Artist Will Leave Manito Park Studio
Local artist Ken Spiering, well-known for the giant Radio Flyer in Riverfront Park and his colorful Bloomsday posters, has until next July to vacate the Manito Park art studio he leases from the Parks Department.
Spiering and Woodland Montessori School are the only private tenants whose leases won’t be renewed by the Spokane Parks and Recreation Department, said Taylor Bressler, operation division manager.
“We’ve had a wonderful relationship with our tenants, but how much longer can we go on when we have a facility that we’re not using?” Bressler said.
“These spaces are very, very rentable, but I think we need to put it back into public use. They are in fact public buildings, and that is the bottom line.”

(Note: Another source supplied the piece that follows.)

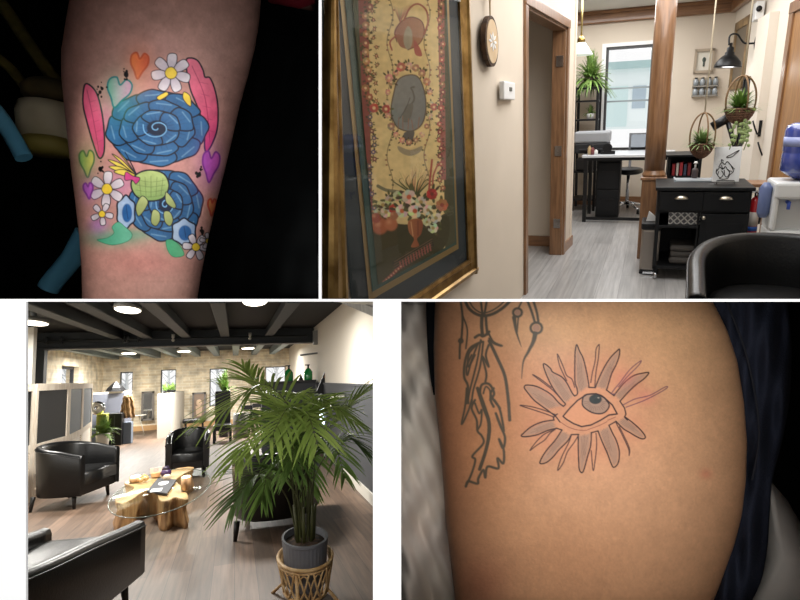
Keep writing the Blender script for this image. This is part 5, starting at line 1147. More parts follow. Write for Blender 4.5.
def barrel_chair(name, label, loc, rz, W=.72, D=.68, Hb=.75, Ha=.62, seat=.43, leg=.16, group=None, mat=None, sy=1.0, th=.09):
    """tub armchair, open front towards local -y"""
    mat = mat or m_leath; t = thing(name, label, 'armchair', loc, rz, group)
    # plan of the wrap: front-left corner, round the back, front-right corner
    def path(f):
        a = -.0+f*1.0
        # straight arms for the first and last fifth, half superellipse between
        if a < .2: return (-W/2, -D/2*sy+(a/.2)*D*.42*sy), (-1, 0), a
        if a > .8: return (W/2, -D/2*sy+((1-a)/.2)*D*.42*sy), (1, 0), a
        q = PI-(a-.2)/.6*PI; c_, s_ = math.cos(q), math.sin(q); e = .82
        x = W/2*abs(c_)**e*(1 if c_ > 0 else -1); y = -D/2*sy+D*.42*sy+D*.58*sy*abs(s_)**e
        nx, ny = c_/(W/2), s_/(D*.58*sy); l_ = math.hypot(nx, ny); return (x, y), (nx/l_, ny/l_), a
    n = 44; prof = 10; vs = []
    for i in range(n+1):
        (x, y), (nx, ny), a = path(i/n); up = math.sin(PI*a)**1.3; h_ = Ha+(Hb-Ha)*up; fl = .03*up
        sec = [(0-.015, leg), (0, leg+.02), (fl*.6, h_*.7), (fl, h_-th*.45), (fl-th*.12, h_-th*.12), (fl-th*.5, h_), (fl-th*.88, h_-th*.12), (fl-th, h_-th*.45), (-th, seat-.05), (-th, leg+.02)]
        for o_, z in sec: vs.append((x+nx*o_, y+ny*o_*1.0, z))
    fs = [(i*prof+j, i*prof+(j+1) % prof, (i+1)*prof+(j+1) % prof, (i+1)*prof+j) for i in range(n) for j in range(prof)]
    mb = MB().add(vs, fs, 0, True); mb.f.append([j for j in range(prof)][::-1]); mb.mi.append(0); mb.sm.append(False); mb.f.append([n*prof+j for j in range(prof)]); mb.mi.append(0); mb.sm.append(False)
    part('barrel_back', mb, mat, t)
    # cushion following the inside of the wrap
    ins = [path(i/24) for i in range(25)]; poly = [(p_[0]-nn[0]*th*.98, p_[1]-nn[1]*th*.98) for p_, nn, _ in ins]
    def dome(k, z): cx_ = 0; cy_ = 0; return [(x*k, (y)*k-(.0), z) for x, y in poly]
    rings = [dome(1, leg+.12), dome(1, seat-.03), dome(.97, seat-.005), dome(.85, seat+.012), dome(.5, seat+.02)]
    m2 = MB(); N_ = len(poly); v2 = [p_ for r_ in rings for p_ in r_]+[(0, 0, seat+.022)]
    f2 = [(r_*N_+i, r_*N_+(i+1) % N_, (r_+1)*N_+(i+1) % N_, (r_+1)*N_+i) for r_ in range(4) for i in range(N_)]+[(4*N_+i, 4*N_+(i+1) % N_, 5*N_) for i in range(N_)]
    part('seat_cushion', m2.add(v2, f2, 0, True), mat, t)
    part('front_rail', MB().bb((-W/2+th, -D/2*sy+.01, leg), (W/2-th, -D/2*sy+.05, seat-.12)), mat, t, bevel=.01)
    pp = []
    for i in range(n+1):
        (x, y), (nx, ny), a = path(i/n); up = math.sin(PI*a)**1.3; h_ = Ha+(Hb-Ha)*up; pp.append((x+nx*(.03*up+.002), y+ny*(.03*up+.002), h_-th*.42))
    part('piping', MB().tube(pp, .006, 6), mat, t)
    for sx in (-1, 1):
        for sy_ in (-1, 1): part('leg', MB().tube([(sx*(W/2-.09), sy_*(D/2*sy-.1)+.02, leg+.02), (sx*(W/2-.075), sy_*(D/2*sy-.085)+.02, 0)], [.03, .017], 10), M('black_leg', (18, 15, 13), .4) if 'black_leg' not in bpy.data.materials else bpy.data.materials['black_leg'], t)
    return t
c = H.z(745, 287, .43)
barrel_chair('barrel_armchair', 'black leather tub armchair in the foreground before the water cooler', (.725, 3.26, 0), -.08, W=.94, D=1.1, Hb=.73, Ha=.63, seat=.42, th=.09)
light('AREA', (0.1, 5.2, ZC-.05), 110, 1.6, aim=(0.1, 5.2, 0), name='hall_fill_light', size_y=4)  # added area fill under the hall ceiling, without a fixture
light('AREA', (-.6, 8.0, ZC-.05), 50, 1.4, aim=(-.6, 8.0, 0), name='far_room_fill_light')  # second added fill, for the far room; no fixture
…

Spiering has used the building at 2100 S. Tekoa in Manito Park as a studio since 1981, when by a stroke of luck he inquired about the space the same week the Parks Department decided to find tenants.
“I thought it was pretty gracious of the city to allow us to come in here in the first place,” he said.
But after 15 years in the park, Spiering said he wasn’t too upset when the city notified him early this summer of the decision.
“The time is right,” he said. “I’ve outgrown this space. It’s been an absolutely fabulous place to be, but it’s become kind of Grand Central Station.
“To get work done, I do have to find a little more solitude.”
Spiering has begun renovations on a place south of Spokane to serve as a new studio. He said he’ll be ready to move in by the time his lease expires next summer.